In a comment to a previous post Brian writes:
Interesting you would say, "That show was...critically successful...but the work isn't collector friendly because it's huge, aggressive and made of photocopy paper (precisely the things that make it appealing to critics). I've put a lot of thought and effort into resolving this contradiction." This sounds a bit like the tail wagging the dog, no? One of the things I've enjoyed about your work was that it always appears to be undeniably your work, operating in your sphere unaffected by the rumblings from without. Please tell me this is still the case.

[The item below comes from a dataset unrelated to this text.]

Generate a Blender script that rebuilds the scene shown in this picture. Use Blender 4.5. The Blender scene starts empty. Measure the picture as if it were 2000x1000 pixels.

My reply: Yeah, I know it sounds like I'm selling out but the institutional frame (as in context) is important. Those big paper pieces appeared in a gallery and were seen because someone thought they could sell them. That's how the system works here in the USA. That validation process gives them an edge, which has always been in my work--a "good bad" painting doesn't really work its magic till you put it in the white cube. The physical framing of my current pieces does something similar: it says somebody thought enough of this computer-, home printer-made thing to plunk down the dough for museum-quality presentation of it. Now it looks like it's in the stream of commerce--something that could travel around to art fairs and be seen and discussed like the other stuff that travels around to art fairs and gets seen and discussed. I think it's better to acknowledge and confront the medium of exchange than adopt the pose of the heroic outsider. The work is just as subversive, trust me.

It's also not really selling out because of the second-tier status of paper. A painter friend said, "You've got to figure out a way to get this imagery printed on canvas, man. Then you could sell them!"